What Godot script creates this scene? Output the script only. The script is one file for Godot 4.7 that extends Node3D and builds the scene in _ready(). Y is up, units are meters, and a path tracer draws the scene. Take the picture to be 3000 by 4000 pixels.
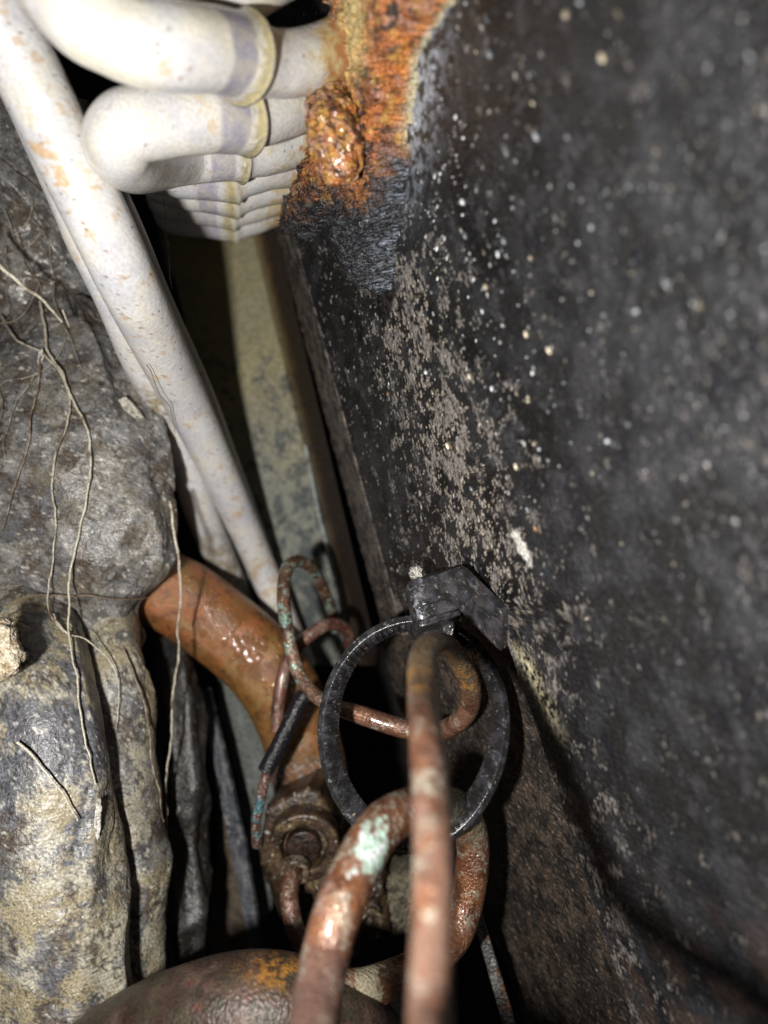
extends Node3D
# Close-up inside a wet heat pump cabinet. Shapes are worked out in millimetres from the eye (x right, y up, z towards the viewer), then stored in metres.

const EYE := Vector3(0.0, 0.3, 0.0)
const FPX := 2965.0          # focal length in the photo's own pixels (3000 x 4000)
var base := Vector3.ZERO     # base of the thing that is being built, mm
var na := FastNoiseLite.new()
var nr := FastNoiseLite.new()
var nc := FastNoiseLite.new()
var nk := FastNoiseLite.new()
var rng := RandomNumberGenerator.new()
var front := {}              # nearest depth of the wrapped bundles, for laying the roots on them
var grain: Texture2D
var soft_grain: Texture2D
var bumps: Texture2D
var scuff: Texture2D
var wall_n := Vector3(-0.893, -0.267, 0.363)

# ---------------------------------------------------------------- helpers
func at(u: float, v: float, d: float) -> Vector3:
	return Vector3((u - 1500.0) * d / FPX, (2000.0 - v) * d / FPX, -d)

func seen(p: Vector3) -> Vector2:
	return Vector2(1500.0 + p.x / -p.z * FPX, 2000.0 - p.y / -p.z * FPX)

func wall_depth(u: float, v: float) -> float:
	return 1.0 / (0.00647 + 0.0159 * (u - 1500.0) / FPX + 0.00476 * (2000.0 - v) / FPX)

func lower_depth(u: float, v: float) -> float:
	return 1.0 / (0.00625 + 0.0125 * (u - 1500.0) / FPX + 0.00375 * (2000.0 - v) / FPX)

func n(p: Vector3, f: float) -> float:
	return na.get_noise_3dv(p * f)

func ridge(p: Vector3, f: float) -> float:
	return nr.get_noise_3dv(p * f)

func cell(p: Vector3, f: float) -> float:
	return nc.get_noise_3dv(p * f)

func sm(a: float, b: float, x: float) -> float:
	return smoothstep(a, b, x)

func col(r: float, g: float, b: float) -> Color:
	return Color(r, g, b)

func noise_tex(kind: int, freq: float, octaves: int, sd: int, low: float, high: float, side := 512) -> Texture2D:
	var f := FastNoiseLite.new()
	f.noise_type = kind
	f.frequency = freq
	f.fractal_octaves = octaves
	f.seed = sd
	var im := f.get_seamless_image(side, side)
	im.convert(Image.FORMAT_L8)
	var bytes := im.get_data()
	for i in bytes.size():
		bytes[i] = int(clampf(lerpf(low, high, bytes[i] / 255.0), 0.0, 1.0) * 255.0)
	return ImageTexture.create_from_image(Image.create_from_data(side, side, false, Image.FORMAT_L8, bytes))

func mat(rough: float, metal := 0.0, bump := 0.02, scale := 90.0, coat := 0.0, spec := 0.5) -> StandardMaterial3D:
	var m := StandardMaterial3D.new()
	m.vertex_color_use_as_albedo = true
	m.albedo_texture = grain
	m.roughness = rough
	m.roughness_texture = scuff
	m.metallic = metal
	m.metallic_specular = spec
	m.uv1_triplanar = true
	m.uv1_scale = Vector3.ONE * scale
	if bump > 0.0:
		m.heightmap_enabled = true
		m.heightmap_scale = bump
		m.heightmap_texture = bumps
	if coat > 0.0:
		m.clearcoat_enabled = true
		m.clearcoat = coat
		m.clearcoat_roughness = 0.12
	return m

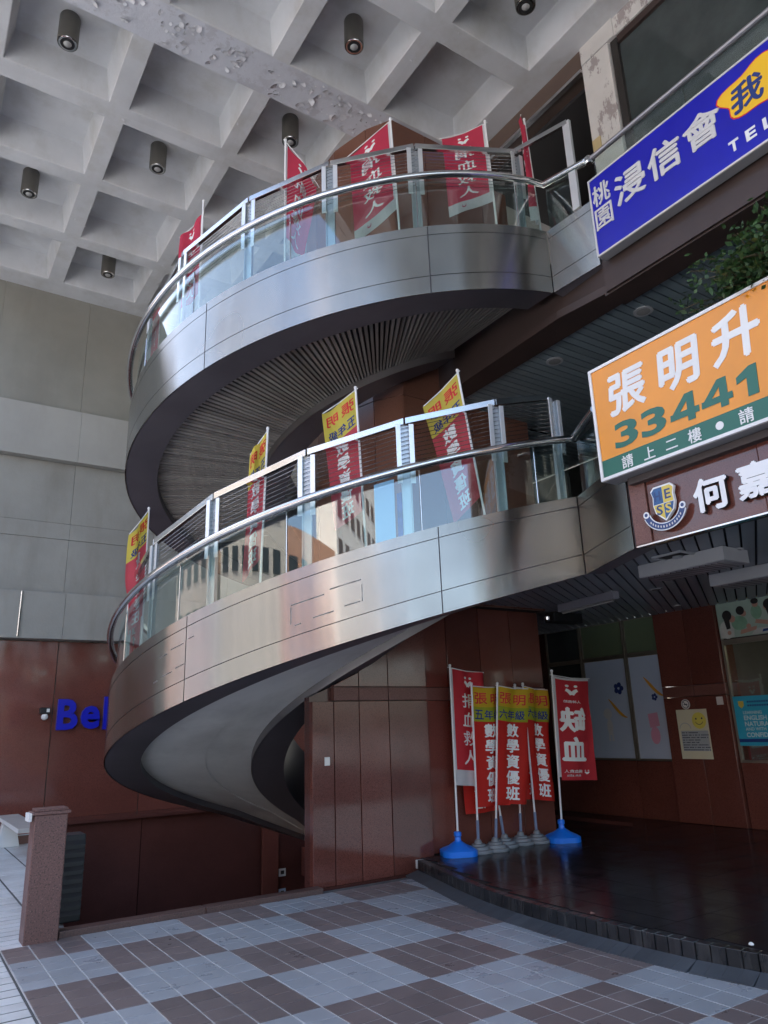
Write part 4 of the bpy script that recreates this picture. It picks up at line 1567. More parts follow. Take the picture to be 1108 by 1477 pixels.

· · · · ·

**YOUR TASK**
Reproduce all of the entries word for word, skipping any pictures they hold.

**RESULT OF THIS TASK**
What Godot script creates this scene? Output the script only. The script is one file for Godot 4.7 that extends Node3D and builds the scene in _ready(). Y is up, units are meters, and a path tracer draws the scene. Take the picture to be 3000 by 4000 pixels.
extends Node3D
# Close-up inside a wet heat pump cabinet. Shapes are worked out in millimetres from the eye (x right, y up, z towards the viewer), then stored in metres.

const EYE := Vector3(0.0, 0.3, 0.0)
const FPX := 2965.0          # focal length in the photo's own pixels (3000 x 4000)
var base := Vector3.ZERO     # base of the thing that is being built, mm
var na := FastNoiseLite.new()
var nr := FastNoiseLite.new()
var nc := FastNoiseLite.new()
var nk := FastNoiseLite.new()
var rng := RandomNumberGenerator.new()
var front := {}              # nearest depth of the wrapped bundles, for laying the roots on them
var grain: Texture2D
var soft_grain: Texture2D
var bumps: Texture2D
var scuff: Texture2D
var wall_n := Vector3(-0.893, -0.267, 0.363)

# ---------------------------------------------------------------- helpers
func at(u: float, v: float, d: float) -> Vector3:
	return Vector3((u - 1500.0) * d / FPX, (2000.0 - v) * d / FPX, -d)

func seen(p: Vector3) -> Vector2:
	return Vector2(1500.0 + p.x / -p.z * FPX, 2000.0 - p.y / -p.z * FPX)

func wall_depth(u: float, v: float) -> float:
	return 1.0 / (0.00647 + 0.0159 * (u - 1500.0) / FPX + 0.00476 * (2000.0 - v) / FPX)

func lower_depth(u: float, v: float) -> float:
	return 1.0 / (0.00625 + 0.0125 * (u - 1500.0) / FPX + 0.00375 * (2000.0 - v) / FPX)

func n(p: Vector3, f: float) -> float:
	return na.get_noise_3dv(p * f)

func ridge(p: Vector3, f: float) -> float:
	return nr.get_noise_3dv(p * f)

func cell(p: Vector3, f: float) -> float:
	return nc.get_noise_3dv(p * f)

func sm(a: float, b: float, x: float) -> float:
	return smoothstep(a, b, x)

func col(r: float, g: float, b: float) -> Color:
	return Color(r, g, b)

func noise_tex(kind: int, freq: float, octaves: int, sd: int, low: float, high: float, side := 512) -> Texture2D:
	var f := FastNoiseLite.new()
	f.noise_type = kind
	f.frequency = freq
	f.fractal_octaves = octaves
	f.seed = sd
	var im := f.get_seamless_image(side, side)
	im.convert(Image.FORMAT_L8)
	var bytes := im.get_data()
	for i in bytes.size():
		bytes[i] = int(clampf(lerpf(low, high, bytes[i] / 255.0), 0.0, 1.0) * 255.0)
	return ImageTexture.create_from_image(Image.create_from_data(side, side, false, Image.FORMAT_L8, bytes))

func mat(rough: float, metal := 0.0, bump := 0.02, scale := 90.0, coat := 0.0, spec := 0.5) -> StandardMaterial3D:
	var m := StandardMaterial3D.new()
	m.vertex_color_use_as_albedo = true
	m.albedo_texture = grain
	m.roughness = rough
	m.roughness_texture = scuff
	m.metallic = metal
	m.metallic_specular = spec
	m.uv1_triplanar = true
	m.uv1_scale = Vector3.ONE * scale
	if bump > 0.0:
		m.heightmap_enabled = true
		m.heightmap_scale = bump
		m.heightmap_texture = bumps
	if coat > 0.0:
		m.clearcoat_enabled = true
		m.clearcoat = coat
		m.clearcoat_roughness = 0.12
	return m

Write part 4 of the bpy script that recreates this picture. It picks up at line 1567. More parts follow. Take the picture to be 1108 by 1477 pixels.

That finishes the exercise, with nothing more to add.